On 02/04/2013 15:28, Richard Barnes wrote:
Thanks for following up, and for the re-send. Just to be clear, I do
not mean these as blocking points.
On the former point, I might just suggest a minor edit to the
introduction:
OLD: "This document specifies the options for determination and
selection of next-hop Ethernet MAC addressing under these circumstances."
NEW: "This document specifies the options for determination and
selection of next-hop Ethernet MAC addressing when MPLS-TP is used in
a "pure Ethernet" manner, without any IP forwarding capability."
After various rounds of tweeking:
"This document specifies the options for the determination and selection
of the next-hop Ethernet MAC address when MPLS-TP is used between nodes
that do not have an IP dataplane."
The subtly is the network may be mixed IP capable and non-IP capable.
On the latter point, I can understand the desire to make the simple
case simple, and the text at the end of Section 2 sends a clear
warning. It does seems like GAP would also allow autoconfiguration
without further NMS interaction. (Unless the NMS is configuring
per-Ethernet-address policies, e.g., "forward packets with this label
to 00:11:22:33:44:55". Is that the case?)

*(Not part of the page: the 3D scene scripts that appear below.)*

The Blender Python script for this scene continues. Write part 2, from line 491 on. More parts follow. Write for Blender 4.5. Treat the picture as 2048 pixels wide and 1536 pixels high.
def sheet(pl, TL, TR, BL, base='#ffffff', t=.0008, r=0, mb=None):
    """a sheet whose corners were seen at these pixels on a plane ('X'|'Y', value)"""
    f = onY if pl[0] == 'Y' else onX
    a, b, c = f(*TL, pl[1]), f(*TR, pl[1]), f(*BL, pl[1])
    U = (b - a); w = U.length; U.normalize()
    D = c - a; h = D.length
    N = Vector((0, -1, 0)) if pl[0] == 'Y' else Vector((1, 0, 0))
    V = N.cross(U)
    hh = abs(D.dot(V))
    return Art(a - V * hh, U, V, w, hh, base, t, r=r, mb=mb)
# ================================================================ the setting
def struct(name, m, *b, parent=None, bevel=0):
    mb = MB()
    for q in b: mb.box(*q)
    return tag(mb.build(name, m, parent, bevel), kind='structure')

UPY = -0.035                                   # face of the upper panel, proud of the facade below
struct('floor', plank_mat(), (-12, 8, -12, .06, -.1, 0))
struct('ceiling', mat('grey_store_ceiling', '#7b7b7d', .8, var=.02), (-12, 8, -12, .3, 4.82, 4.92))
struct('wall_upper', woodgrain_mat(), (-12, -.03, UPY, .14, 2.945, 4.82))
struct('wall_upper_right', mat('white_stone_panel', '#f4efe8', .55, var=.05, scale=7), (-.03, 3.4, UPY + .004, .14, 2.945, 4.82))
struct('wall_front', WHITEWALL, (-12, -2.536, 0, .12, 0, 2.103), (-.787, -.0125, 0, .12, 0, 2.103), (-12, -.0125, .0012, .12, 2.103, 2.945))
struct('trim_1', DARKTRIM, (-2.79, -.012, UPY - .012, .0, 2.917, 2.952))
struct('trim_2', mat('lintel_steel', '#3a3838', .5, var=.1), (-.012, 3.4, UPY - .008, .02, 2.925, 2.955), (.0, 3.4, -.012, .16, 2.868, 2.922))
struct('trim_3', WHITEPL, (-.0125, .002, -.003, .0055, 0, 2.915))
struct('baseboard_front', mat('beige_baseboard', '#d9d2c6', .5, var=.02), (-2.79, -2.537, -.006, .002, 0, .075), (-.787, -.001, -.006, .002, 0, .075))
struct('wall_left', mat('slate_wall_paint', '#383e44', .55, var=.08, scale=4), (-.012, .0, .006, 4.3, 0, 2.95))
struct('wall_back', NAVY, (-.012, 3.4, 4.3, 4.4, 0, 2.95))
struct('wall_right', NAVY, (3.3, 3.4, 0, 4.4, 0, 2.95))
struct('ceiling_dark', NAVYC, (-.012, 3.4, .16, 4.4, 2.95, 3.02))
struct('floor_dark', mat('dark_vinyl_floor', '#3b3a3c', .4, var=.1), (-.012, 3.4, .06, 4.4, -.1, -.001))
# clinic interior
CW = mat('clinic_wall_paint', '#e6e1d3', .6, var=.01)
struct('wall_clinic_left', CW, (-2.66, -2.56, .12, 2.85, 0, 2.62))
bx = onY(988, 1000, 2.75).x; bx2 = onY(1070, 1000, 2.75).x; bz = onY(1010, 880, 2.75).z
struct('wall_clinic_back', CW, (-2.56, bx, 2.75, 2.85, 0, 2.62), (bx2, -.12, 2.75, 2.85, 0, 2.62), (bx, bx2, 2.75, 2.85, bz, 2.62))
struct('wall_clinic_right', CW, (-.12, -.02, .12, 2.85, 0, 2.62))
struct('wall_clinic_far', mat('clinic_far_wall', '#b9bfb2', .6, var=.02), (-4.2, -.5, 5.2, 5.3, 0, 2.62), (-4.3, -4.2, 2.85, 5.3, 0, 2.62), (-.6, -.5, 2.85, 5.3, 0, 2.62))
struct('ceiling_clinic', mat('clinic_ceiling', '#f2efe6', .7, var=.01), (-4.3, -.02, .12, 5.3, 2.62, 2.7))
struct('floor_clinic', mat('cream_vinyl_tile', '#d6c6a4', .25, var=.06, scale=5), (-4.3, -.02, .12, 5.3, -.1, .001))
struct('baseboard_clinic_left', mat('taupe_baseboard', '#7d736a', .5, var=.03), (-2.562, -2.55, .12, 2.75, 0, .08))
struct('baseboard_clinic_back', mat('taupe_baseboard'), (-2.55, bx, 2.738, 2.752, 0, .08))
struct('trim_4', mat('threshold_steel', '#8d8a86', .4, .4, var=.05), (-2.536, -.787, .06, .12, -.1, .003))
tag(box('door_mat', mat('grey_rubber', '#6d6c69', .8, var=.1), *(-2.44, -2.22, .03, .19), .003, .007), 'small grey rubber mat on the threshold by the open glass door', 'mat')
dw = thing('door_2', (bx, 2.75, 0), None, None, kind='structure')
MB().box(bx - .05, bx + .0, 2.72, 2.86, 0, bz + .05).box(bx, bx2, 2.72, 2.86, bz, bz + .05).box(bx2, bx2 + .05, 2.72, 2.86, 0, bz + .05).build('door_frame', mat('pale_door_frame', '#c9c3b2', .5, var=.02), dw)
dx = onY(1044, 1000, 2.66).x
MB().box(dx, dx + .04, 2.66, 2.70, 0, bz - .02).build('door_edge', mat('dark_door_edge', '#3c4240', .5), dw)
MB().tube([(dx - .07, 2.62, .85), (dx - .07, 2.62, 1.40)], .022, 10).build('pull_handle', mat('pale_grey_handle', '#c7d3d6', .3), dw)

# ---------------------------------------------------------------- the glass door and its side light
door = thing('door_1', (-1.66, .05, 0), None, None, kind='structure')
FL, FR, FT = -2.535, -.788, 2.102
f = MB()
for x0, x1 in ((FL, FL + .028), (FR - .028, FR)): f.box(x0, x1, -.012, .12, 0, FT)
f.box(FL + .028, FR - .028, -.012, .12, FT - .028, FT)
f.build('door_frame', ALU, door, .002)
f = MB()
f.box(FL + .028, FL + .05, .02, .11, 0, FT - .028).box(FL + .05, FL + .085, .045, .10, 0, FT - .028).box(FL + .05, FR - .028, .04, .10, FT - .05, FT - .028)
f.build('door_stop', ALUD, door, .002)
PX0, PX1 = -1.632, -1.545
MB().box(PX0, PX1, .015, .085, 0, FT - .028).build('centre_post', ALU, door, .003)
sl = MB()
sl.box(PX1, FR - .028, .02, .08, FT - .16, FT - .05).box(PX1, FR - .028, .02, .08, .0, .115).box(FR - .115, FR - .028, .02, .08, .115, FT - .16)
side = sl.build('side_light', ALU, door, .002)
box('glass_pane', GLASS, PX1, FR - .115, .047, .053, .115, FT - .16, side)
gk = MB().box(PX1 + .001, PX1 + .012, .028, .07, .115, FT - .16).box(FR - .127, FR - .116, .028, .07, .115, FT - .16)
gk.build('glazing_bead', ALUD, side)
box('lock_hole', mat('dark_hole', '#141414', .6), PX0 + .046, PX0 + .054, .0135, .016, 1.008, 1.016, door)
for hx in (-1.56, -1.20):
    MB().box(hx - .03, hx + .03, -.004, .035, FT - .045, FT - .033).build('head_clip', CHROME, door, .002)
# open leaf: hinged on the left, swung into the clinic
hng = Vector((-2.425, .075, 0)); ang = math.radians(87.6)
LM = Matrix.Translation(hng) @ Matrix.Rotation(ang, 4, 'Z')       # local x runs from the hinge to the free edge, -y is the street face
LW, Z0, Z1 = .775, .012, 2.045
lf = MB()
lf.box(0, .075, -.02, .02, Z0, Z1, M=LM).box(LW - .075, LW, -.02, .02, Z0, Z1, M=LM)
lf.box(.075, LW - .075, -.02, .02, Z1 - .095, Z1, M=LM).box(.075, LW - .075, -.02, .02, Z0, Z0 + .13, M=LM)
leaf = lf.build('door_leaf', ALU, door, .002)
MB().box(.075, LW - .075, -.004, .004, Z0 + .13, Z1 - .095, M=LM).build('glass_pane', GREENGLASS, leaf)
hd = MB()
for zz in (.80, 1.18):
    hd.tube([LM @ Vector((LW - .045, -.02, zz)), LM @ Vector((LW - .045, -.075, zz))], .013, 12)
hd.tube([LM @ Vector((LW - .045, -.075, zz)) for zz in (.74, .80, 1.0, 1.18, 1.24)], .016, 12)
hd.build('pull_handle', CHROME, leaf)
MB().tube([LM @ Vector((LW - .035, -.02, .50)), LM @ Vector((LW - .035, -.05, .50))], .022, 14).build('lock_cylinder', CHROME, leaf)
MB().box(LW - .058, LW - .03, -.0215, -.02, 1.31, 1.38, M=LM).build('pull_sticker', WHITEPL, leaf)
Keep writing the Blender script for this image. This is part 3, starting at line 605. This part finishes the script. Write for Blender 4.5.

Yes. One case is a network that is generally NMS configured, and wants
to use unicast MAC addresses, but wants to allow the craft people to
plug in a new linecard without talking to the NMS. In such circumstances
the only auto config would be teh MAC addresses.
Stewart
On Tue, Apr 2, 2013 at 9:10 AM, Stewart Bryant <stbryant@xxxxxxxxx
<mailto:stbryant@xxxxxxxxx>> wrote:
Resending due to Richards change of address.
Stewart
On 11/02/2013 23:45, Richard Barnes wrote:
I have been selected as the General Area Review Team (Gen-ART)
reviewer for this draft (for background on Gen-ART,
pleaseseehttp://www.alvestrand.no/ietf/gen/art/gen-art-FAQ.html
<http://www.alvestrand.no/ietf/gen/art/gen-art-FAQ.html>). Please
wait for direction from your document shepherd or AD before
posting a new version of the draft. Document:
draft-ietf-mpls-tp-ethernet-
addressing-05
Reviewer: Richard Barnes
Review Date: 2013-02-11
IETF LC End Date: 2013-02-18
IESG Telechat date: TBD
Summary: Ready, with a couple of minor questions / clarifications.
Comment:
The document is mostly very clearly written. (Thanks!) It would have helped me understand if it could have been clarified up front that the mechanism in this document is intended for "pure Ethernet" MPLS-TP (without assumptions about layer 3+). The current introduction says as much, but in a negative way, in terms of ARP or ND not being available.
I have some minor unease about the distinction that this document makes between point-to-point and multipoint links. The document correctly notes that a point-to-point link might become multipoint without either end being aware. I would have thought this would argue for using GAP in all cases, but instead the document carries on with addressing the point-to-point case separately..
Richard
It is always difficult when writing a simple draft dealing with a
small
component of a larger technology to know how much tutorial to include,
but I believe the point about operation in the absence IP would be
well known
to anyone implementing this. In particular we assume that anyone
implementing the draft would have read the required references called
up in the first paragraph of the Introduction:
" The MPLS Transport Profile (MPLS-TP) [RFC5921] is the set of
protocol
functions that meet the requirements [RFC5654] for the application of
MPLS to the construction and operation of packet-switched transport
networks. The MPLS-TP data plane consists of those MPLS-TP functions
concerned with the encapsulation and forwarding of MPLS-TP packets
and is described in [RFC5960]."
RFC5654 says:
" 36 It MUST be possible to operate and configure the MPLS-TP data
plane without any IP forwarding capability in the MPLS-TP data
plane. That is, the data plane only operates on the MPLS label."
Thus I think that the text is complete as it stands and requires no
further clarification for anyone that needs to consider the technology
it describes.
With regard to your second point, the issue that we are have, is that
there are a number of deployment scenarios where the operator knows
that the link is Pt-Pt, and there is a reluctance by that community to
use anything other than NMS configuration. That has lead them
to use Ethernet broadcast addressing which allows the crafts to
change h/w without the need for reconfiguration by the NMS.
Against that background moving them onto the use of a Ethernet m/c
address is a step forward. To require using the GAP to that
community would illustrate that the IETF is out of touch with
their needs and methods of network operation.
Hopefully this additional background, which I believe is well
known to the MPLS-TP community to which this draft is directed,
satisfies your concern on the latter point.